Similarly Workplace Relations Minister, Peter Reith, was encouraging employee share ownership because, according to The Bulletin:
By becoming part-owners, staff would hopefully come to better appreciate matters such as costs, profits and the impact of wage rates. They would be less bolshie and more understanding of what management and owners are trying to achieve, as they would all be rewarded along similar lines.
In its submission, BHP told the same inquiry that employees owned shares or options worth 7.6% of the company’s capital and that its motivation in providing this opportunity was to help wage earners to understand and experience private enterprise; to justify ‘the profit motive in terms of risk return for investors’; and to encourage ‘employees to take a more active interest as co-owners of the company and for them to look beyond their local domain’.
Rob Donkersley, Employee Relations Director for Coca-Cola Amatil, told the inquiry about his company’s employee share ownership plan:
We feel we have captured the minds of our employees through this plan.
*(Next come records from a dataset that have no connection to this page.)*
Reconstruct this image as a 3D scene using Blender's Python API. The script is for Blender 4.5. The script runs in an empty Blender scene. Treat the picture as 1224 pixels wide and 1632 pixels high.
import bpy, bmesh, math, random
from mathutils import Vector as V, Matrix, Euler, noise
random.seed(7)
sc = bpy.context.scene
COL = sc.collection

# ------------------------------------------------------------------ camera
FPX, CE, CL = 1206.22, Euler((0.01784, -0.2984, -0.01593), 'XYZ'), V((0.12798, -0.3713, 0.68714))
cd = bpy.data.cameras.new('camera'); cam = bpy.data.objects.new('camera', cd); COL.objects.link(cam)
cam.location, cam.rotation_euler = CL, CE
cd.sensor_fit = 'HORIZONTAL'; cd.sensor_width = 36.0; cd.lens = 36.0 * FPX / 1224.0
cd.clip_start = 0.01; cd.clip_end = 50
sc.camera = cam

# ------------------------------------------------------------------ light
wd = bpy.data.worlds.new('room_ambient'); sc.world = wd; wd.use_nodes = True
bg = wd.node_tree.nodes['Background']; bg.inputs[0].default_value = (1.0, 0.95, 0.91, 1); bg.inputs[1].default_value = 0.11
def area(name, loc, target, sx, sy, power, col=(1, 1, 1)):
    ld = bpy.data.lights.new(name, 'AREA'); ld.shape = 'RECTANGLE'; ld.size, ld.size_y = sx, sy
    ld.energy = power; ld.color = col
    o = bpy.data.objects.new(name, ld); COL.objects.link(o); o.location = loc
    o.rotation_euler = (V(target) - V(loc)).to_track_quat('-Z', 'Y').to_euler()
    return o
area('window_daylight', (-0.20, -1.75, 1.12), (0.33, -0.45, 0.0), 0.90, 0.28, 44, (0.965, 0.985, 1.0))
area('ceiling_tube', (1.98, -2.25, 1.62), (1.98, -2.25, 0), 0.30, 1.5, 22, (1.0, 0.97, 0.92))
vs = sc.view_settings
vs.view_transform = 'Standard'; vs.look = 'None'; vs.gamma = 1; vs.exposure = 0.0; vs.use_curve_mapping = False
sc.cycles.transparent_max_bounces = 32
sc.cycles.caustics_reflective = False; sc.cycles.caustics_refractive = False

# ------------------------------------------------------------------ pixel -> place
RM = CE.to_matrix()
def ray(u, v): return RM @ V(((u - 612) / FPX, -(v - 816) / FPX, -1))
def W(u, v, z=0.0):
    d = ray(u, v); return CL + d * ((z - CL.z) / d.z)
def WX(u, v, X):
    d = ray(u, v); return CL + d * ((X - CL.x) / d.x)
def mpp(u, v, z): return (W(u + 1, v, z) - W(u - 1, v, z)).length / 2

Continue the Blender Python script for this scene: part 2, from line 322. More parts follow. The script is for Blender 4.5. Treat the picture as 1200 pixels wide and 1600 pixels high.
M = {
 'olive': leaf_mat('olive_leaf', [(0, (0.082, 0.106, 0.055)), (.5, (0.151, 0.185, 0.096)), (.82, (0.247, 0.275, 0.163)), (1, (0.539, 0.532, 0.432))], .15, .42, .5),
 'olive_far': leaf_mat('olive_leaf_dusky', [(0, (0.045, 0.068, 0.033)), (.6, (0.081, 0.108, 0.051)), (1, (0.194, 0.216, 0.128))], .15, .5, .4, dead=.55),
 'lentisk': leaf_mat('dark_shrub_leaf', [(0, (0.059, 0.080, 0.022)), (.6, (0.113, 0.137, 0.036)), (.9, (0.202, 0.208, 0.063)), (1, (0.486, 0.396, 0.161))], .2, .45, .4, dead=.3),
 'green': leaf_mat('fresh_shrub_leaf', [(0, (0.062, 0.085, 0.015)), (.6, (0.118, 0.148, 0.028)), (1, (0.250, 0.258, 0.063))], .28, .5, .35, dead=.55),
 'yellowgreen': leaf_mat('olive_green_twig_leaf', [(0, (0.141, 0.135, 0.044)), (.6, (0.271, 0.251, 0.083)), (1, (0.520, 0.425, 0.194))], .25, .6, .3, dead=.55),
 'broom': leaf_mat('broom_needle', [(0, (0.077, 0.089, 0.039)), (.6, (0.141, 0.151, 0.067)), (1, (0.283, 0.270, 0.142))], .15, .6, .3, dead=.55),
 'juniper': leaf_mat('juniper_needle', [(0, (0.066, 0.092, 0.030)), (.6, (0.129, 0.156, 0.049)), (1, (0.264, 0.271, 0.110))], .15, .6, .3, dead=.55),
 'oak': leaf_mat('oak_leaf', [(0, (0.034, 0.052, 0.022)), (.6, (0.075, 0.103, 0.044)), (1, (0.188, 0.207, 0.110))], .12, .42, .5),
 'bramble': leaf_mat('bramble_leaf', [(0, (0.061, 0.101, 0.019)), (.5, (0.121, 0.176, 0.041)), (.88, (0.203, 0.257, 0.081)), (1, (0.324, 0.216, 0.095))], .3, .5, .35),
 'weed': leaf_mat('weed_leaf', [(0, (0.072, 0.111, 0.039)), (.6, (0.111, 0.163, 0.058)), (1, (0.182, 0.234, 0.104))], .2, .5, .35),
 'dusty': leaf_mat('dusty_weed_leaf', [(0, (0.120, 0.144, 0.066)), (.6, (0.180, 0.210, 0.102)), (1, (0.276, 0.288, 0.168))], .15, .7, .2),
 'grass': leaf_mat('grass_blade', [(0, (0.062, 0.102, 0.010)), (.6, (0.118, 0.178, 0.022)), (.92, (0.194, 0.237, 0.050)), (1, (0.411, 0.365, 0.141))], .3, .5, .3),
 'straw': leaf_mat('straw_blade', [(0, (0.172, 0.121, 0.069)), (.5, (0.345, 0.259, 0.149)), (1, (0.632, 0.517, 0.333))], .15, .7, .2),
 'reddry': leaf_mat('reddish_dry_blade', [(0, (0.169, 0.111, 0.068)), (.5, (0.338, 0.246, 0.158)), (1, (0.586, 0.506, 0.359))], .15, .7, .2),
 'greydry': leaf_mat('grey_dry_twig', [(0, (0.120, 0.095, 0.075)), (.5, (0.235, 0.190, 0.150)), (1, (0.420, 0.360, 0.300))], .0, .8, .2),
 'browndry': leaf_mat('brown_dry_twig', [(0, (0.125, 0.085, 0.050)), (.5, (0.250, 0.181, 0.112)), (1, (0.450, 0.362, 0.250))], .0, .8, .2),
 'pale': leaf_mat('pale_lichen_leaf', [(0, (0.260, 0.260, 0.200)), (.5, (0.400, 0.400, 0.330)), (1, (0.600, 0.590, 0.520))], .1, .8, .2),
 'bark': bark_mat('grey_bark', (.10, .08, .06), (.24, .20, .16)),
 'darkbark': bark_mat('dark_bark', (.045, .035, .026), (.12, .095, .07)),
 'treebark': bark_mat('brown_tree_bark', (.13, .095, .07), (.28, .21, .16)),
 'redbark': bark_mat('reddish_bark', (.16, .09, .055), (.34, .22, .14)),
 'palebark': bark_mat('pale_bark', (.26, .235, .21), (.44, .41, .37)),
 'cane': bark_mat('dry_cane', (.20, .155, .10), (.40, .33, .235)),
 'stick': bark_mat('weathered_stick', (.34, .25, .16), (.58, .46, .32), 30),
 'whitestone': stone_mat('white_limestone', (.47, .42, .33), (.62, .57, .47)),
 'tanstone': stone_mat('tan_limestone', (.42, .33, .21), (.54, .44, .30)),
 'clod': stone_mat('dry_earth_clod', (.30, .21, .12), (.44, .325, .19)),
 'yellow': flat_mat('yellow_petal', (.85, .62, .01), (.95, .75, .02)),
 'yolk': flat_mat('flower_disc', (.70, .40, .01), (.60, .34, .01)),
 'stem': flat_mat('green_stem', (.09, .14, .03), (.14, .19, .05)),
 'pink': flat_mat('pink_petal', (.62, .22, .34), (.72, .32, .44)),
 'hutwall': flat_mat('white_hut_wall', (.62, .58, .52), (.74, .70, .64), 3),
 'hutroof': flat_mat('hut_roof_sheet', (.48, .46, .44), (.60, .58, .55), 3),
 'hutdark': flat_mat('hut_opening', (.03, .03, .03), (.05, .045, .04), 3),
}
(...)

We have provided a good vehicle for them to link themselves with the fortunes of the company and take a wider perspective than their individual role in their individual operation could allow… We believe, although we cannot prove it, there is this beneficial effect in terms of getting the productivity levels that we want and the commitment that we want from employees throughout the enterprise... Our objective is to have it available in all countries over time.